**What is required**
Pick out the lines containing "from".

###

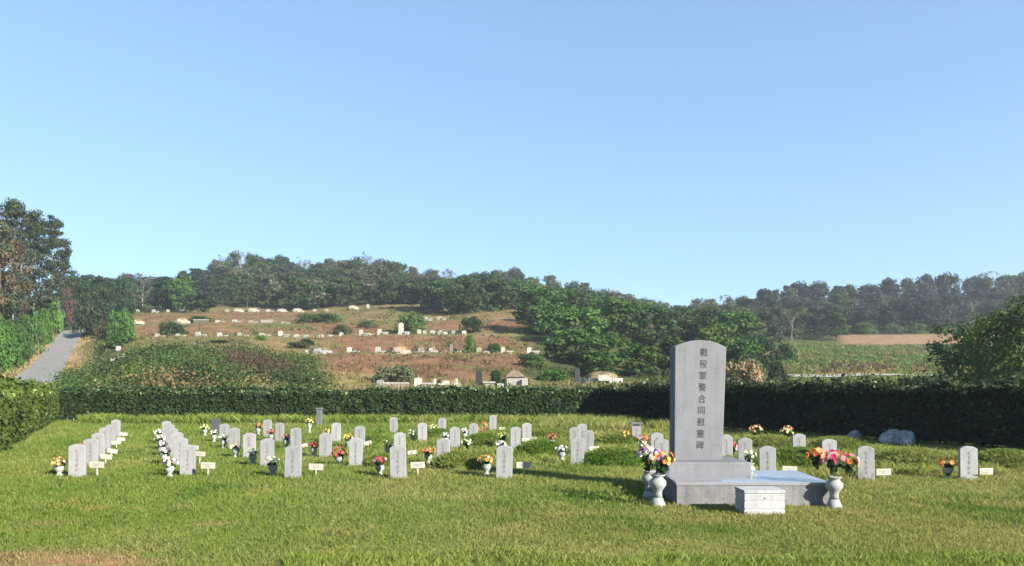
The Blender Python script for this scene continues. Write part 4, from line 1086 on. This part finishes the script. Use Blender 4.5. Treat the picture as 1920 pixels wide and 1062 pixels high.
def tomb(px, d, w, h, lab, tint=(1, 1, 1), soil=(.17, .13, .06), white=True, posts=False):
    """earth mound held by a ring of dressed stone, with a front slab and a table"""
    p = gpt(px, d); o = empty('mound_tomb', p); tag(o, lab, 'tomb', 'walled mound tombs on the hillside'); r = w / 2
    n = 26; v, f = [], []
    for i in range(8):
        t = i / 7
        for k in range(n):
            a = 6.2832 * k / n; rr = r * .93 * t; v.append((rr * math.cos(a), rr * .85 * math.sin(a), h * (.42 + .58 * math.sqrt(max(0, 1 - t * t))) * (1 + .05 * math.sin(3 * a + px)) if i < 7 else -.1))
    for i in range(7):
        for k in range(n): f.append((i * n + k, (i + 1) * n + k, (i + 1) * n + (k + 1) % n, i * n + (k + 1) % n))
    col = np.tile(np.array(soil) * .62, (len(v), 1)) * (.8 + .4 * np.random.default_rng(int(px)).random((len(v), 1)))
    link('mound', np_mesh('mound', v, f, M['ground'], col, True), o)
    ring = MB(); m = 22
    for k in range(m):
        a = 6.2832 * (k + .5) / m; ring.box((r * math.cos(a), r * .88 * math.sin(a), h * .21), (2 * 3.1416 * r / m * .97, .22, h * .50), rot=('Z', a + 1.5708), bevel=.02)
    q = link('retaining_wall', ring.mesh('retaining_wall', M['tomb']), o); q.color = (*tint, 1)
    if white:
        q = link('front_slab', MB().box((0, -r * .95 - .14, h * .33), (w * .30, .20, h * .74), bevel=.03).mesh('front_slab', M['tomb']), o); q.color = (*(min(1.1, t * 1.1) for t in tint), 1)
        q = link('table', MB().box((0, -r * .95 - .75, .34), (1.2, .75, .16), bevel=.02).box((0, -r * .95 - .75, .12), (.8, .5, .34)).mesh('table', M['tomb']), o); q.color = (*tint, 1)
    if posts:
        for s in (-1, 1):
            q = link('side_post', MB().box((s * w * .44, -r * .9 - .3, h * .42), (.22, .22, h * .95), bevel=.03).mesh('side_post', M['tomb']), o); q.color = (*tint, 1)
WH, CR, PK, GY = (1.12, 1.12, 1.10), (1.05, 1.0, .85), (1.0, .82, .74), (.72, .72, .74)
# lowest terrace, just above the hedge
tomb(1128, 70, 3.7, 1.15, 'wide mound tomb with white stone wall at the right end of the lowest terrace', WH, (.26, .20, .12))
hill_stone(1082, 69, .50, 1.55, 'dark upright pillar left of the wide white walled tomb', dark=True)
hill_stone(898, 69, .60, 1.55, 'dark upright pillar on the lowest terrace, beside a small white table', dark=True, tbl=1)
tomb(838, 68, 2.2, .95, 'small brown mound tomb with white posts on the lowest terrace', WH, (.20, .13, .07), posts=True)
hill_stone(784, 67, .70, .95, 'bulky white headstone at the right end of the low white wall', WH, tbl=1)
o = empty('gabled_tomb', gpt(966, 69)); tag(o, 'tomb with sloping tan gable top and pale walls on the lowest terrace', 'tomb')
q = link('wall', MB().box((0, 0, .40), (1.55, 1.3, .9), bevel=.03).mesh('wall', M['tomb']), o); q.color = (.9, .86, .84, 1)
q = link('roof', MB().prism([(-.95, .86), (.95, .86), (.2, 1.45), (-.35, 1.45)], -.8, .8, .02).mesh('roof', M['tomb']), o); q.color = (.62, .50, .40, 1)
hill_stone(984, 68, .50, .8, 'white square headstone right of the gabled tomb', WH)
hill_stone(938, 67, .55, .35, 'small low white stone left of the gabled tomb', WH)
o = empty('low_wall', gpt(742, 66)); tag(o, 'long low white slab wall on the lowest terrace behind the hedge', 'wall')
q = link('coping', MB().box((0, 0, .42), (2.3, .35, .14), bevel=.02).mesh('coping', M['tomb']), o); q.color = (1.1, 1.08, .95, 1)
q = link('body', MB().box((0, 0, .12), (2.2, .25, .50), bevel=.02).mesh('body', M['tomb']), o); q.color = (.7, .66, .58, 1)
hill_stone(713, 66, .60, .70, 'round grey stone at the left end of the low white wall', GY)
# second terrace
tomb(601, 107, 3.2, 1.15, 'grey fronted mound tomb at the left end of the second terrace', (.80, .80, .90), (.16, .15, .09))
tomb(748, 108, 3.1, 1.35, 'tan mound tomb with pink stone ring in the middle of the second terrace', PK, (.32, .20, .11))
tomb(788, 109, 1.5, 1.35, 'left one of two grey white tombs side by side on the second terrace', GY, (.2, .16, .09))
tomb(809, 109, 1.7, 1.35, 'right one of two grey white tombs side by side on the second terrace', (.85, .85, .86), (.2, .16, .09))
tomb(832, 108, 1.3, .6, 'very low pinkish tomb left of the thin pillar on the second terrace', PK, (.25, .15, .09), white=False)
hill_stone(846, 108, .42, 1.45, 'thin grey pillar on the second terrace', (.62, .62, .64))
for px, w_, h_, lab, t_, tb in (
    (577, .6, .6, 'small white stone at the far left of the second terrace', WH, 0),
    (655, .70, 1.05, 'white headstone right of the grey fronted tomb', WH, 1),
    (709, .72, 1.1, 'white round headstone left of the tan mound tomb', WH, 1),
    (861, .6, .55, 'small white block right of the thin pillar', WH, 0),
    (898, .66, 1.0, 'cream headstone below the clipped round shrub', (1.0, 1.0, .72), 0),
    (912, .8, .40, 'low white block right of the cream headstone', WH, 0),
    (943, .62, 1.05, 'cream headstone on the right of the second terrace', CR, 1),
    (992, .66, 1.0, 'white headstone at the far right end of the second terrace', WH, 1)):
    hill_stone(px, 108.5, w_, h_, lab, t_, tbl=tb)
# third terrace
for i, (px, d, w_, h_, tb) in enumerate(((295, 133, .8, .9, 1), (333, 133, .7, .8, 1), (371, 133, .85, 1.05, 1), (412, 133, .8, 1.0, 1), (450, 132, .8, .95, 1), (491, 132, .9, .8, 1), (526, 132, .75, 1.2, 1), (640, 132, .65, .85, 0), (677, 132, .65, 1.15, 1), (712, 132, .75, 1.1, 1))):
    hill_stone(px, d, w_, h_, f'{ORD[i]} headstone from left of the pale row along the third terrace', (WH, CR, PK)[2 if i == 0 else (1 if i in (1, 4, 5) else 0)], tbl=tb)
hill_stone(752, 132, .85, 2.1, 'tallest white headstone of the third terrace', WH, tbl=1)
for px, w_, h_, lab, t_ in ((786, .7, .95, 'cream stone right of the tallest white headstone', CR), (796, .6, .85, 'cream block beside another right of the tallest headstone', CR), (811, .85, .8, 'rounded white stone left of the white walled tomb', WH), (850, .7, .8, 'grey stone left of the dark pole on the third terrace', GY), (870, .75, .75, 'white stone right of the dark pole on the third terrace', WH)):
    hill_stone(px, 133, w_, h_, lab, t_)
tomb(827, 134, 2.0, 1.05, 'white walled tomb on the right of the third terrace', WH, (.16, .15, .08))
hill_stone(862, 134, .32, 2.0, 'thin dark pole on the right of the third terrace', dark=True)
tomb(690, 135, 1.8, .8, 'low olive mound tomb on the third terrace', CR, (.17, .14, .07), white=False)
for i, (px, d_) in enumerate(((556, 131), (574, 132), (602, 131), (620, 133))):
    hill_stone(px, d_, .8, .55, f'{ORD[i]} of four low white stones left of the plain third terrace headstones', WH)
# fourth terrace
tomb(258, 158, 2.6, 1.2, 'brown mound tomb at the far left of the fourth terrace', CR, (.22, .16, .09))
tomb(342, 160, 3.0, 1.4, 'tan mound tomb with pale stones left of the stone line', CR, (.27, .20, .12))
for i, (px, w_, h_, t_, tb) in enumerate(((408, .9, .8, CR, 1), (440, .9, .95, WH, 1), (470, .8, .8, CR, 1), (531, .8, .7, PK, 1), (797, .9, 1.0, WH, 1), (824, .9, .9, PK, 1))):
    hill_stone(px, 161, w_, h_, ('%s headstone from left on the fourth terrace' % ORD[i]) if i < 4 else ('white headstone right of the loose bush on the fourth terrace', 'pink headstone at the right end of the fourth terrace')[i - 4], t_, tbl=tb)
o = empty('low_wall', gpt(501, 161)); tag(o, 'grey stone wall with upright pillars on the fourth terrace', 'wall')
q = link('body', MB().box((0, 0, .45), (2.6, .3, 1.0), bevel=.03).mesh('body', M['tomb']), o); q.color = (.82, .76, .70, 1)
for s in (-1, 1):
    q = link('pillar', MB().box((s * 1.42, 0, .55), (.26, .36, 1.25), bevel=.03).mesh('pillar', M['tomb']), o); q.color = (.45, .42, .40, 1)
o = empty('low_wall', gpt(377, 162)); tag(o, 'thin pale stone line under the pale green bush on the fourth terrace', 'wall')
q = link('coping', MB().box((0, 0, .9), (3.4, .3, .16), bevel=.03).mesh('coping', M['tomb']), o)
q = link('body', MB().box((0, 0, .38), (3.2, .24, .9), bevel=.03).mesh('body', M['tomb']), o); q.color = (.35, .36, .28, 1)
# top terrace
for i, (px, w_) in enumerate(((447, 3.3), (474, 3.4), (528, 3.4), (558, 3.6), (661, 3.2))):
    tomb(px, 203, w_, 1.3, f'{ORD[i]} walled mound tomb from left on the top terrace', CR if i != 2 else WH, (.30, .25, .17))
for i, (px, w_, t_) in enumerate(((258, .9, CR), (288, .9, WH), (315, .8, CR), (340, 1.1, WH), (425, .9, CR), (503, 1.0, WH), (590, .9, CR), (612, .9, CR), (690, .7, WH))):
    hill_stone(px, 202, w_, 1.0 if i != 8 else 1.3, f'{ORD[i]} small headstone from left along the top terrace', t_, tbl=1 if i in (1, 3, 5) else 0)
# two stones on the tan soil by the lane
hill_stone(222, 105, .6, .7, 'small white stone in the bushes right of the lane', WH)
hill_stone(214, 90, .75, .5, 'low pale stone on tan soil above the scrub', CR, tbl=1)

# ------------------------------------------------------------------ the air between here and the ridge
hz = link('haze', MB().box((0, 150, 48), (1100, 520, 104)).mesh('haze', bpy.data.materials.new('haze'))); tag(hz, kind='stuff')
m = hz.data.materials[0]; m.use_nodes = True; n = m.node_tree
for q in list(n.nodes):
    if q.type != 'OUTPUT_MATERIAL': n.nodes.remove(q)
pv = nd(n, 'ShaderNodeVolumePrincipled'); pv.inputs['Color'].default_value = (.72, .80, .92, 1); pv.inputs['Density'].default_value = .00035; pv.inputs['Anisotropy'].default_value = .2
n.links.new(pv.outputs[0], n.nodes['Material Output'].inputs['Volume'])
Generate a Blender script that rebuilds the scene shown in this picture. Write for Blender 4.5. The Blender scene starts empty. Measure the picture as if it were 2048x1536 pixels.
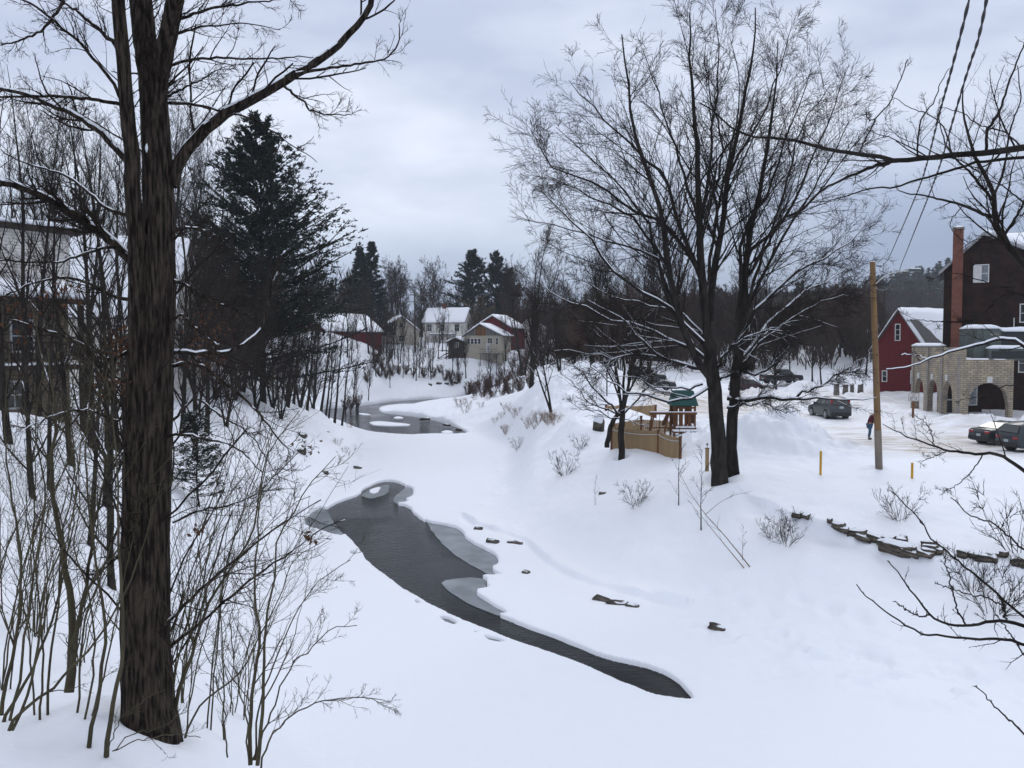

###

**Reply to the exercise**
The Blender Python script for this scene continues. Write part 4, from line 1086 on. This part finishes the script. Use Blender 4.5. Treat the picture as 1920 pixels wide and 1062 pixels high.
    hill_stone(px, d, w_, h_, f'{ORD[i]} headstone from left of the pale row along the third terrace', (WH, CR, PK)[2 if i == 0 else (1 if i in (1, 4, 5) else 0)], tbl=tb)
    hill_stone(px, 161, w_, h_, ('%s headstone from left on the fourth terrace' % ORD[i]) if i < 4 else ('white headstone right of the loose bush on the fourth terrace', 'pink headstone at the right end of the fourth terrace')[i - 4], t_, tbl=tb)
    tomb(px, 203, w_, 1.3, f'{ORD[i]} walled mound tomb from left on the top terrace', CR if i != 2 else WH, (.30, .25, .17))
    hill_stone(px, 202, w_, 1.0 if i != 8 else 1.3, f'{ORD[i]} small headstone from left along the top terrace', t_, tbl=1 if i in (1, 3, 5) else 0)